President Trump gave out both a very nice off the cuff statement about RBG’s death as well as an excellent official statement. I am not bound by such conventions.
Ruth Bader Ginsburg was a relentlessly baleful influence upon the American body politic. She was one of the spear points in the Feminist effort to enshrine into law and custom the bizarre notion that only things men do have any merit. As Chesterton pointed out: feminism is the assertion that a woman is a slave if she serves her husband but free if she serves her employer.
RBG’s great claim to fame is, of course, her work to end discrimination “on the basis of sex”. They even made a movie about her titled just that. And all over social media the past 24 hours I’ve seen liberals bemoaning the fate of women’s equality now that RBG is gone.
Permit me to point out something:
Discrimination is not wrong. It is ok to discriminate. Not only is it ok, but you, yourself, do it all the time. You discriminate about who your friends are. Which family members you’ll regularly invite over. What you’ll have for lunch. And, hey, it isn’t just you: the NBA definitely discriminates all the live, long day against short guys. And women. And women.
There is, after all, a WNBA. You probably first heard of it when the players walked off the court during the anthem recently. You might have been vaguely aware of it before that event. But why, decades after RBG rescued us from discrimination against women, is there a WNBA? Because of discrimination. Because the NBA discriminates against anyone who can’t go toe to toe on the court against LeBron James. Say what you want about James (and I’ve said a lot; nearly all bad), the bottom line is he’s one heck of a basketball player…and any team which can’t put up people to contain him will get blown out. And, given this, not a single NBA team has signed a female player. And this is because even the cream of the WNBA crop aren’t up to being benchwarmers in the NBA.
Because they are women.
And that’s gotta hurt. But only dumb people; so, you know: the left.
What is wrong isn’t discrimination, but unjust discrimination. If you were to discriminate against someone capable of doing something simply because of their race or gender or creed that would be wrong. That would be something worth fighting against. And maybe early on RBG and the other feminists were fighting a good fight. But that was a long, long time ago. Once laws specifically prohibiting women from doing what men do were discarded, that was the end of the fight for equality. If you can try to do it, then you are free. That you end up not being able to do it would be either because of some failure on your part or that you lack some vital talent for the job. What the WNBA players lack, uniformly, is being 6 foot, 9 inches tall, 250 pounds of brute male muscle and skill. It is no shame that a WNBA player can’t compete with James; it is just a fact of life.

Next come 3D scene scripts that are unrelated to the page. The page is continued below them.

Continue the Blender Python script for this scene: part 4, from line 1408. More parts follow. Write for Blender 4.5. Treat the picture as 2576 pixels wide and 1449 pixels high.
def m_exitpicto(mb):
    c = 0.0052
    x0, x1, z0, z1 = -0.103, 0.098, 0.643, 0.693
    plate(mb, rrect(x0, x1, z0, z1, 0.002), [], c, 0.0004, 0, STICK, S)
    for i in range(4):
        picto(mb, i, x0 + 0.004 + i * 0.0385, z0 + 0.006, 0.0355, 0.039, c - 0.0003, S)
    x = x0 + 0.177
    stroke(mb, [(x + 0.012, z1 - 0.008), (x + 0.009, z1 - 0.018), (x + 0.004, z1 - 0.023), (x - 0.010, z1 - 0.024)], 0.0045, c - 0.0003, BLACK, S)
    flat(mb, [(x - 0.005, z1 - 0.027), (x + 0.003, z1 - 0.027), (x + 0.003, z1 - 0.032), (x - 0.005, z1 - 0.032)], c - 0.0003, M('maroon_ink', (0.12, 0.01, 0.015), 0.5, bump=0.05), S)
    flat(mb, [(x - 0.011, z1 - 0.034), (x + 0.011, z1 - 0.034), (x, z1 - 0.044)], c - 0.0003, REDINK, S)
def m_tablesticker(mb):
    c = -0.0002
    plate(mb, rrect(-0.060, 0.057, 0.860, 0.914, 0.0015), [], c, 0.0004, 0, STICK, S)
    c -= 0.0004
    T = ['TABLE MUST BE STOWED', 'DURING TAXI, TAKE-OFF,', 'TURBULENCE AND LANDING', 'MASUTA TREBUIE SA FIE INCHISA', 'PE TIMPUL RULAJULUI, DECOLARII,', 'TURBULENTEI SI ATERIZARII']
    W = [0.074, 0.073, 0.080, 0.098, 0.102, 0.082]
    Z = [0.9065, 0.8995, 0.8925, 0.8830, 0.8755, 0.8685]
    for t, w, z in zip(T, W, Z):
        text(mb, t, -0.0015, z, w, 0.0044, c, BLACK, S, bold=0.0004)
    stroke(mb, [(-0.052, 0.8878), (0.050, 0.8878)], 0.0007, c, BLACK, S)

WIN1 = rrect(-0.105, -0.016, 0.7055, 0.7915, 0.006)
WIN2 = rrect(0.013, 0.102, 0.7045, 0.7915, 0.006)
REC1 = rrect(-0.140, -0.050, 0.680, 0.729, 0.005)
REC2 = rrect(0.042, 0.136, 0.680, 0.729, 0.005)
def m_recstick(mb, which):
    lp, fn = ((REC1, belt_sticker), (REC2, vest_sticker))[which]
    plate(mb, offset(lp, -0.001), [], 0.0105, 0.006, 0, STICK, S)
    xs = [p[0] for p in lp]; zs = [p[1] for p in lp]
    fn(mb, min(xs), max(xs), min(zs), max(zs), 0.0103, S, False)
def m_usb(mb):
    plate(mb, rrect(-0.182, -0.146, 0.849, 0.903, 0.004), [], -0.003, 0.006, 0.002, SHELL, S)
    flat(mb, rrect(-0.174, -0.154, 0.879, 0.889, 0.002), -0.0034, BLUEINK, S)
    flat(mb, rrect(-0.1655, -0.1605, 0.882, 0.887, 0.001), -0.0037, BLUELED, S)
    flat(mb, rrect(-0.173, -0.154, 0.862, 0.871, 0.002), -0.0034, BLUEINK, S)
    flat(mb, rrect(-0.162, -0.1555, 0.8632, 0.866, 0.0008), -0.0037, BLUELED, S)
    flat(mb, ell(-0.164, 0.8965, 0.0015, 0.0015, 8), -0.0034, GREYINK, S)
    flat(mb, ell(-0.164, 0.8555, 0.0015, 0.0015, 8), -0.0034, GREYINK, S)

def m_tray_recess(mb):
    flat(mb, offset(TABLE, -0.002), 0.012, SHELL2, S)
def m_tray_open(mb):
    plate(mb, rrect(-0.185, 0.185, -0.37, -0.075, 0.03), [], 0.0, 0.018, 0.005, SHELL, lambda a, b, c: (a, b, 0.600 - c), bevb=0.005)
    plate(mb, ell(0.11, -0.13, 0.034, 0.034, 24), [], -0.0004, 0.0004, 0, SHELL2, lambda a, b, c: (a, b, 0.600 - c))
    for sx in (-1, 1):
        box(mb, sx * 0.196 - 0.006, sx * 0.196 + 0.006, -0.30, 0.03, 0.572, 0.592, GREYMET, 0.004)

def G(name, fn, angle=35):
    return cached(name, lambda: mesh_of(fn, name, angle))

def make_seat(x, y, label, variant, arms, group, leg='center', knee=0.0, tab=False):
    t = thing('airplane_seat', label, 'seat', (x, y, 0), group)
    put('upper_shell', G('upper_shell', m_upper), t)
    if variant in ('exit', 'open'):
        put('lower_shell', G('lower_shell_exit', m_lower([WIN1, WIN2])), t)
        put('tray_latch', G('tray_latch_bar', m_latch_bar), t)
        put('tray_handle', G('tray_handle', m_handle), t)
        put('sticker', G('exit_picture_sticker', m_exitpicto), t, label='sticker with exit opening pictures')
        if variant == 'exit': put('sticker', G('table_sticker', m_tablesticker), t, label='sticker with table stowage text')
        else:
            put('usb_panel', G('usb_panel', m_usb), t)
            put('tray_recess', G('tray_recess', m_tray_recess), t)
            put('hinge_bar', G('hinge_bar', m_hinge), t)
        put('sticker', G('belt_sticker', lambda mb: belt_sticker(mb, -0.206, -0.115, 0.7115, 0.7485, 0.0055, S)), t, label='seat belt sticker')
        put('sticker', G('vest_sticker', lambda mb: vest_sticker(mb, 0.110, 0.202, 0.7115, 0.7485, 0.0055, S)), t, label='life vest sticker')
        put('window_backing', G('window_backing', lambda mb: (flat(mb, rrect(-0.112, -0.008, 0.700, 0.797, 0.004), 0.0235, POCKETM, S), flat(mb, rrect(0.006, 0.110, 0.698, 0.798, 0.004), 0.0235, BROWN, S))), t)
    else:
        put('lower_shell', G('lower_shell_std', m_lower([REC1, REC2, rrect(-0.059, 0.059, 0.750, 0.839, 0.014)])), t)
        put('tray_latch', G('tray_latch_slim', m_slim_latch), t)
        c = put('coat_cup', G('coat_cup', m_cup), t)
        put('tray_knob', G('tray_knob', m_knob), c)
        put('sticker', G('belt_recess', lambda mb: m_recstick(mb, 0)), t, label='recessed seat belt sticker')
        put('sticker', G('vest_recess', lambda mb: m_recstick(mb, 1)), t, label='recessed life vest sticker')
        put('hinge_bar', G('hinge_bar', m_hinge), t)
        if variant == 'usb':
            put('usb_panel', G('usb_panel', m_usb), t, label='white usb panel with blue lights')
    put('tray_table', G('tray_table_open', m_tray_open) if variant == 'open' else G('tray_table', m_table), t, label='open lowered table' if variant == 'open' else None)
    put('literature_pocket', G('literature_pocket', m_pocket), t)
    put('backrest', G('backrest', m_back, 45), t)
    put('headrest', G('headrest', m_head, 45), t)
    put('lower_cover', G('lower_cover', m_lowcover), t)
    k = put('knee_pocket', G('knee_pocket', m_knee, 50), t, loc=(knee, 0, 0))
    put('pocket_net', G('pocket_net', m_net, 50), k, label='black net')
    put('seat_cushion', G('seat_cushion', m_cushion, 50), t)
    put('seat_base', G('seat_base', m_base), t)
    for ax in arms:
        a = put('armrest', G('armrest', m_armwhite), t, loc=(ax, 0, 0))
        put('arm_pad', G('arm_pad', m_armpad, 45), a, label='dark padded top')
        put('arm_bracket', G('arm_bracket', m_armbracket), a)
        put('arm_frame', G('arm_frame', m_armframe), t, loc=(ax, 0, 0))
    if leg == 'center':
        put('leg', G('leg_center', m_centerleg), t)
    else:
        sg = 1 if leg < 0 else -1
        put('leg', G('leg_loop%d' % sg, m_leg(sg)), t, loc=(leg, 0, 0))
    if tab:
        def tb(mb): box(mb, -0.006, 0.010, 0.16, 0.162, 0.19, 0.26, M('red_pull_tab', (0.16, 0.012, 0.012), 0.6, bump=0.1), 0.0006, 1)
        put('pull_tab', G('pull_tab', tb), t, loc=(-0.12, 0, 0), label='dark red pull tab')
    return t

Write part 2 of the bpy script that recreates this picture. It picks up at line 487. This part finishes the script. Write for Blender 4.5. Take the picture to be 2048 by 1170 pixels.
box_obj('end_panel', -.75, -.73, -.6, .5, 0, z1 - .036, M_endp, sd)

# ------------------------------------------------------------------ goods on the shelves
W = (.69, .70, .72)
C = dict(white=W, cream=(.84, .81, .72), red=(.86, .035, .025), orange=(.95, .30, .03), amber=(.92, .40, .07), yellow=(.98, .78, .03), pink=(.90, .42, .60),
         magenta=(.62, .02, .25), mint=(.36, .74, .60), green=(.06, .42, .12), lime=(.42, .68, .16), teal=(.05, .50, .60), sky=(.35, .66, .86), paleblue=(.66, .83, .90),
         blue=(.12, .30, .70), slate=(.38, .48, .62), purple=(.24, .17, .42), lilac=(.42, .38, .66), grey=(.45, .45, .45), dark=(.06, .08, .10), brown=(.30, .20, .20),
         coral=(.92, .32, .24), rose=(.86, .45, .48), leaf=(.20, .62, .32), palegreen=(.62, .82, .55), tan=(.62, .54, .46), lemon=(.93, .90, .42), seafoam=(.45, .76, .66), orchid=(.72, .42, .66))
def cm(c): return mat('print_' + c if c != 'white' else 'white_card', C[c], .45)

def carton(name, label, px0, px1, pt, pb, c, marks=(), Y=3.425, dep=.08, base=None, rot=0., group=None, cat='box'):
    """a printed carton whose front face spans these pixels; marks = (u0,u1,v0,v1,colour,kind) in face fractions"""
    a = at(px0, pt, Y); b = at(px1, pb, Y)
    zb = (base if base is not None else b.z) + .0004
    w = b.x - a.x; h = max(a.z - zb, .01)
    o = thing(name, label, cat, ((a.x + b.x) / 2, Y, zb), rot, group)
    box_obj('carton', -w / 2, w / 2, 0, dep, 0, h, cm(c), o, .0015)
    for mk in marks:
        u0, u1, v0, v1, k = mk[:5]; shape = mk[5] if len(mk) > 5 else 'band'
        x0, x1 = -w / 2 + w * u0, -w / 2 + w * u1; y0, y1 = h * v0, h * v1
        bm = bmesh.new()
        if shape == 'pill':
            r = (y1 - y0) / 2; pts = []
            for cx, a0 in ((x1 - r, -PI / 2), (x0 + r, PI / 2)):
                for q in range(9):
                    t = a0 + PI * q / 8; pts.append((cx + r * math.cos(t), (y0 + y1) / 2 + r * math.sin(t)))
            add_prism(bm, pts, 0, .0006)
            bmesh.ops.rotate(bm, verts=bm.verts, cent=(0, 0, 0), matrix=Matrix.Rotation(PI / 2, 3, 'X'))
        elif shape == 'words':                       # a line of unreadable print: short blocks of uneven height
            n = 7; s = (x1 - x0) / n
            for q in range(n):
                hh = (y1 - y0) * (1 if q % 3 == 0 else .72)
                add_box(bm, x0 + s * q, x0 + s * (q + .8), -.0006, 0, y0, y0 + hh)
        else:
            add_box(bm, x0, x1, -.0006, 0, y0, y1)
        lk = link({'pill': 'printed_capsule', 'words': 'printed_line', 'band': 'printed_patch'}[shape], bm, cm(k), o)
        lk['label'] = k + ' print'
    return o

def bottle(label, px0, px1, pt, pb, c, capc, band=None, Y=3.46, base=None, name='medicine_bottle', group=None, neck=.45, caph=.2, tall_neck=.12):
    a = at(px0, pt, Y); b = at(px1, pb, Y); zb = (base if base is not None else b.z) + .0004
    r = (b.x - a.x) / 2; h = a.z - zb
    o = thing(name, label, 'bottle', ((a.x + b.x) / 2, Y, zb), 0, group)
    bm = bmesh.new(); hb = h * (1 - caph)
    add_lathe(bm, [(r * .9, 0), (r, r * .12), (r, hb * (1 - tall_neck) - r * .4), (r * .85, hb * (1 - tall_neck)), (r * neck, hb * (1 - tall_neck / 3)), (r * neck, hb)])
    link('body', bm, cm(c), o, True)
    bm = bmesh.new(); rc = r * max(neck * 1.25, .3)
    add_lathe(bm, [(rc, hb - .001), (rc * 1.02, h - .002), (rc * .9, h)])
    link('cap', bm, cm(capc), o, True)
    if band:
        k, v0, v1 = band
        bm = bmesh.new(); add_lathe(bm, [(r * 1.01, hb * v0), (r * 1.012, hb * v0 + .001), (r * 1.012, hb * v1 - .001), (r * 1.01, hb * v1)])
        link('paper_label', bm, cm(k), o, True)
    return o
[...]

And everyone deals with it. No one really gets heartache over the fact that women aren’t placed on NBA teams or NFL teams of MLB teams. We all know that, person for person, the chances of a woman being able to compete on that level are nearly zero. Maybe someday we’ll find a woman who can do it, but it’ll be the rarest of rare birds. Meanwhile, it is just for there to be discrimination like that.
But outside professional sports, we’ve seen some rather odd things. We know that a woman can’t be an NFL linebacker and everyone is cool with that…but if you try to say a woman can’t be a combat infantryman, everyone is going to drop on you like a ton of bricks. And that is the ultimate legacy of RBG: the assertion that women can do whatever men do. Which is dumb: women can’t. Just like men can’t do what women do. That whole giving birth thing is rather exclusive, for instance.
This concept that women are just like men and can only be free if they do exactly what men do is insane. And it is made doubly insane by the insistence that women do the worst things men do: work too hard; neglect home and family; play around on the side. This, guys, is not an improvement over the wife of ancient days who minded the house and raised the children.
RBG is gone. Her legacy lives on: and will be with us for quite a while. But if we ever to recapture our sanity, it will be by a stern and knowing rejection of what RBG stood for.